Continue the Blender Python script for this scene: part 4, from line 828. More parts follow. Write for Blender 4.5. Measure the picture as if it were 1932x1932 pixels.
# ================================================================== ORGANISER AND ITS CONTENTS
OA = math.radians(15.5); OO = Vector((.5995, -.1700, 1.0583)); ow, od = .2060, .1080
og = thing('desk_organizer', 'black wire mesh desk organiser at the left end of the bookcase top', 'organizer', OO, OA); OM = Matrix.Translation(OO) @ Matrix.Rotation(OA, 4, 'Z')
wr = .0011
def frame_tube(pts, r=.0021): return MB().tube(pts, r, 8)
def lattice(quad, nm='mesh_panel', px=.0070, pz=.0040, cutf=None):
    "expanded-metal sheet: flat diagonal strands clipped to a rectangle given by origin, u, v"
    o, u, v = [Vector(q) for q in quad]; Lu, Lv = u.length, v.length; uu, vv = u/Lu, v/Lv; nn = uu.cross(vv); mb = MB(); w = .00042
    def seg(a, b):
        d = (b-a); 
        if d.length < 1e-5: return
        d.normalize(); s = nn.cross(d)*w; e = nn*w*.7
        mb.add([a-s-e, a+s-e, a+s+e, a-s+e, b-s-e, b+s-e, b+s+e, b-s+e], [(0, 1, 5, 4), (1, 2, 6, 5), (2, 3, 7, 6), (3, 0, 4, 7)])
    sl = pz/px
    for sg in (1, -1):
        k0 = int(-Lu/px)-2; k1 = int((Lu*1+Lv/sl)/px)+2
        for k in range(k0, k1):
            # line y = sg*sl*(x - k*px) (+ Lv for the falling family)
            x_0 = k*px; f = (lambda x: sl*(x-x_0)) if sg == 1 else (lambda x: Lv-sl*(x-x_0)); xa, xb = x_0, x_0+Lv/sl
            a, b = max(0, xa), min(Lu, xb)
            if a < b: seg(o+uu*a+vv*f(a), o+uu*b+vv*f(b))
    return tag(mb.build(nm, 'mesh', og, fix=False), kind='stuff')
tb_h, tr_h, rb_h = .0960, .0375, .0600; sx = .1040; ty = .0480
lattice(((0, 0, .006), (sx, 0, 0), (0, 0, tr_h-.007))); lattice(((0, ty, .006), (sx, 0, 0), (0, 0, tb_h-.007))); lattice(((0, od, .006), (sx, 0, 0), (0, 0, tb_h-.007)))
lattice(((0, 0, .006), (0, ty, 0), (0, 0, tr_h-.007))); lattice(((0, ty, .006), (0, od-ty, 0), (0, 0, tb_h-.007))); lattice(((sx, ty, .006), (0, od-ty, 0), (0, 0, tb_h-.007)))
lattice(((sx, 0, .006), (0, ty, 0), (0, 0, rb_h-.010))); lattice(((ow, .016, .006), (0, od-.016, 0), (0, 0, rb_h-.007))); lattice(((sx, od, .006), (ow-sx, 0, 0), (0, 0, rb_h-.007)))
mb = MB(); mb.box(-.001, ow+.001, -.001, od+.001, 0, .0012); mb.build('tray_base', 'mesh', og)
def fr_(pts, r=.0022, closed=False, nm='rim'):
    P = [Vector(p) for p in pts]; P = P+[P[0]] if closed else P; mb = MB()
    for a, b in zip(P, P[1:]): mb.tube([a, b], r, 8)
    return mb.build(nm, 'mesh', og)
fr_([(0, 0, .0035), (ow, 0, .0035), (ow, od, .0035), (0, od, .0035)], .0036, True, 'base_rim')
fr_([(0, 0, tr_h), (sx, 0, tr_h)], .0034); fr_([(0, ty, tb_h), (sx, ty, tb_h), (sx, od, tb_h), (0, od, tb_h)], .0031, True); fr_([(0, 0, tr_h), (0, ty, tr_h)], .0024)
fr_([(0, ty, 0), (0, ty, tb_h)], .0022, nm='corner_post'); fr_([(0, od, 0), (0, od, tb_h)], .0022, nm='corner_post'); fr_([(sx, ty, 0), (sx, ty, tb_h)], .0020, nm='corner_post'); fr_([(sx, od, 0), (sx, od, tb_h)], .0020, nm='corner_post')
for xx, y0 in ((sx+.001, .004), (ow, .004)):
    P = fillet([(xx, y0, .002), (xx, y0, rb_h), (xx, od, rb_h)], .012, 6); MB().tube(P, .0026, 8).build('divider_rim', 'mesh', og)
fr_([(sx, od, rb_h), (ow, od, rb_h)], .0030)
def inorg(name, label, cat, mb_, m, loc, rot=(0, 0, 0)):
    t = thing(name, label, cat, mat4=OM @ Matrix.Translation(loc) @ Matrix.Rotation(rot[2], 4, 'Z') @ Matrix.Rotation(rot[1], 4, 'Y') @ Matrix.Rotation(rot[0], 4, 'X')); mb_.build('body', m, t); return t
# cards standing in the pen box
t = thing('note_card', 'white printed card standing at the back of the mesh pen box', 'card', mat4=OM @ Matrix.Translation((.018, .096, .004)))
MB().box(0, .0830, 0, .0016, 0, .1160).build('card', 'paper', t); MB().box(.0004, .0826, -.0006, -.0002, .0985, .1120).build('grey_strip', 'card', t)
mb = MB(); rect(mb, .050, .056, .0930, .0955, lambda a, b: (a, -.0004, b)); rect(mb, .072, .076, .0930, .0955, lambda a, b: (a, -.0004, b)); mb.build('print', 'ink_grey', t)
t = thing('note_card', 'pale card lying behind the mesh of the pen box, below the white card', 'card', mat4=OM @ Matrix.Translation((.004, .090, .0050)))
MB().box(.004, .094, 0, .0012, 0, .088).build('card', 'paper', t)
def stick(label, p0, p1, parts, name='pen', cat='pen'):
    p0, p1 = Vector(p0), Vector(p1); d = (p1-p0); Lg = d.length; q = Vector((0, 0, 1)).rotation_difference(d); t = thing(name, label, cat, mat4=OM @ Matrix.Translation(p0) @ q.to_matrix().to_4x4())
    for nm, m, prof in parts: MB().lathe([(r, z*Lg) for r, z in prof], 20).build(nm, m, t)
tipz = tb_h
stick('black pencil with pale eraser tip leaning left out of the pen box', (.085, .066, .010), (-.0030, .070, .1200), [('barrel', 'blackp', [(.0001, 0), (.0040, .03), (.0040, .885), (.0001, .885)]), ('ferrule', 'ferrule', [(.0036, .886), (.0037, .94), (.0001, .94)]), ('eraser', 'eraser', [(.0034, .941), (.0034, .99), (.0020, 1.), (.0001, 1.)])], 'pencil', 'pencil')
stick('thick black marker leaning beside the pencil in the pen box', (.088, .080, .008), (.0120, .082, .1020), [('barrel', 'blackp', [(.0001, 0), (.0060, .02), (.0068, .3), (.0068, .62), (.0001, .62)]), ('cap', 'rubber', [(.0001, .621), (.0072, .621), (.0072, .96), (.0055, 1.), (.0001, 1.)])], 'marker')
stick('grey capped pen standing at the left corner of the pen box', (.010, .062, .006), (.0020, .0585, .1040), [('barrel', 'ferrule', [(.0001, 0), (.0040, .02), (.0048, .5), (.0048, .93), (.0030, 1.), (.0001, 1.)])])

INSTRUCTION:
Restate the data above exactly, keeping each word as it stands.

SOLUTION TO THIS EXERCISE:
Continue the Blender Python script for this scene: part 4, from line 828. More parts follow. Write for Blender 4.5. Measure the picture as if it were 1932x1932 pixels.
# ================================================================== ORGANISER AND ITS CONTENTS
OA = math.radians(15.5); OO = Vector((.5995, -.1700, 1.0583)); ow, od = .2060, .1080
og = thing('desk_organizer', 'black wire mesh desk organiser at the left end of the bookcase top', 'organizer', OO, OA); OM = Matrix.Translation(OO) @ Matrix.Rotation(OA, 4, 'Z')
wr = .0011
def frame_tube(pts, r=.0021): return MB().tube(pts, r, 8)
def lattice(quad, nm='mesh_panel', px=.0070, pz=.0040, cutf=None):
    "expanded-metal sheet: flat diagonal strands clipped to a rectangle given by origin, u, v"
    o, u, v = [Vector(q) for q in quad]; Lu, Lv = u.length, v.length; uu, vv = u/Lu, v/Lv; nn = uu.cross(vv); mb = MB(); w = .00042
    def seg(a, b):
        d = (b-a); 
        if d.length < 1e-5: return
        d.normalize(); s = nn.cross(d)*w; e = nn*w*.7
        mb.add([a-s-e, a+s-e, a+s+e, a-s+e, b-s-e, b+s-e, b+s+e, b-s+e], [(0, 1, 5, 4), (1, 2, 6, 5), (2, 3, 7, 6), (3, 0, 4, 7)])
    sl = pz/px
    for sg in (1, -1):
        k0 = int(-Lu/px)-2; k1 = int((Lu*1+Lv/sl)/px)+2
        for k in range(k0, k1):
            # line y = sg*sl*(x - k*px) (+ Lv for the falling family)
            x_0 = k*px; f = (lambda x: sl*(x-x_0)) if sg == 1 else (lambda x: Lv-sl*(x-x_0)); xa, xb = x_0, x_0+Lv/sl
            a, b = max(0, xa), min(Lu, xb)
            if a < b: seg(o+uu*a+vv*f(a), o+uu*b+vv*f(b))
    return tag(mb.build(nm, 'mesh', og, fix=False), kind='stuff')
tb_h, tr_h, rb_h = .0960, .0375, .0600; sx = .1040; ty = .0480
lattice(((0, 0, .006), (sx, 0, 0), (0, 0, tr_h-.007))); lattice(((0, ty, .006), (sx, 0, 0), (0, 0, tb_h-.007))); lattice(((0, od, .006), (sx, 0, 0), (0, 0, tb_h-.007)))
lattice(((0, 0, .006), (0, ty, 0), (0, 0, tr_h-.007))); lattice(((0, ty, .006), (0, od-ty, 0), (0, 0, tb_h-.007))); lattice(((sx, ty, .006), (0, od-ty, 0), (0, 0, tb_h-.007)))
lattice(((sx, 0, .006), (0, ty, 0), (0, 0, rb_h-.010))); lattice(((ow, .016, .006), (0, od-.016, 0), (0, 0, rb_h-.007))); lattice(((sx, od, .006), (ow-sx, 0, 0), (0, 0, rb_h-.007)))
mb = MB(); mb.box(-.001, ow+.001, -.001, od+.001, 0, .0012); mb.build('tray_base', 'mesh', og)
def fr_(pts, r=.0022, closed=False, nm='rim'):
    P = [Vector(p) for p in pts]; P = P+[P[0]] if closed else P; mb = MB()
    for a, b in zip(P, P[1:]): mb.tube([a, b], r, 8)
    return mb.build(nm, 'mesh', og)
fr_([(0, 0, .0035), (ow, 0, .0035), (ow, od, .0035), (0, od, .0035)], .0036, True, 'base_rim')
fr_([(0, 0, tr_h), (sx, 0, tr_h)], .0034); fr_([(0, ty, tb_h), (sx, ty, tb_h), (sx, od, tb_h), (0, od, tb_h)], .0031, True); fr_([(0, 0, tr_h), (0, ty, tr_h)], .0024)
fr_([(0, ty, 0), (0, ty, tb_h)], .0022, nm='corner_post'); fr_([(0, od, 0), (0, od, tb_h)], .0022, nm='corner_post'); fr_([(sx, ty, 0), (sx, ty, tb_h)], .0020, nm='corner_post'); fr_([(sx, od, 0), (sx, od, tb_h)], .0020, nm='corner_post')
for xx, y0 in ((sx+.001, .004), (ow, .004)):
    P = fillet([(xx, y0, .002), (xx, y0, rb_h), (xx, od, rb_h)], .012, 6); MB().tube(P, .0026, 8).build('divider_rim', 'mesh', og)
fr_([(sx, od, rb_h), (ow, od, rb_h)], .0030)
def inorg(name, label, cat, mb_, m, loc, rot=(0, 0, 0)):
    t = thing(name, label, cat, mat4=OM @ Matrix.Translation(loc) @ Matrix.Rotation(rot[2], 4, 'Z') @ Matrix.Rotation(rot[1], 4, 'Y') @ Matrix.Rotation(rot[0], 4, 'X')); mb_.build('body', m, t); return t
# cards standing in the pen box
t = thing('note_card', 'white printed card standing at the back of the mesh pen box', 'card', mat4=OM @ Matrix.Translation((.018, .096, .004)))
MB().box(0, .0830, 0, .0016, 0, .1160).build('card', 'paper', t); MB().box(.0004, .0826, -.0006, -.0002, .0985, .1120).build('grey_strip', 'card', t)
mb = MB(); rect(mb, .050, .056, .0930, .0955, lambda a, b: (a, -.0004, b)); rect(mb, .072, .076, .0930, .0955, lambda a, b: (a, -.0004, b)); mb.build('print', 'ink_grey', t)
t = thing('note_card', 'pale card lying behind the mesh of the pen box, below the white card', 'card', mat4=OM @ Matrix.Translation((.004, .090, .0050)))
MB().box(.004, .094, 0, .0012, 0, .088).build('card', 'paper', t)
def stick(label, p0, p1, parts, name='pen', cat='pen'):
    p0, p1 = Vector(p0), Vector(p1); d = (p1-p0); Lg = d.length; q = Vector((0, 0, 1)).rotation_difference(d); t = thing(name, label, cat, mat4=OM @ Matrix.Translation(p0) @ q.to_matrix().to_4x4())
    for nm, m, prof in parts: MB().lathe([(r, z*Lg) for r, z in prof], 20).build(nm, m, t)
tipz = tb_h
stick('black pencil with pale eraser tip leaning left out of the pen box', (.085, .066, .010), (-.0030, .070, .1200), [('barrel', 'blackp', [(.0001, 0), (.0040, .03), (.0040, .885), (.0001, .885)]), ('ferrule', 'ferrule', [(.0036, .886), (.0037, .94), (.0001, .94)]), ('eraser', 'eraser', [(.0034, .941), (.0034, .99), (.0020, 1.), (.0001, 1.)])], 'pencil', 'pencil')
stick('thick black marker leaning beside the pencil in the pen box', (.088, .080, .008), (.0120, .082, .1020), [('barrel', 'blackp', [(.0001, 0), (.0060, .02), (.0068, .3), (.0068, .62), (.0001, .62)]), ('cap', 'rubber', [(.0001, .621), (.0072, .621), (.0072, .96), (.0055, 1.), (.0001, 1.)])], 'marker')
stick('grey capped pen standing at the left corner of the pen box', (.010, .062, .006), (.0020, .0585, .1040), [('barrel', 'ferrule', [(.0001, 0), (.0040, .02), (.0048, .5), (.0048, .93), (.0030, 1.), (.0001, 1.)])])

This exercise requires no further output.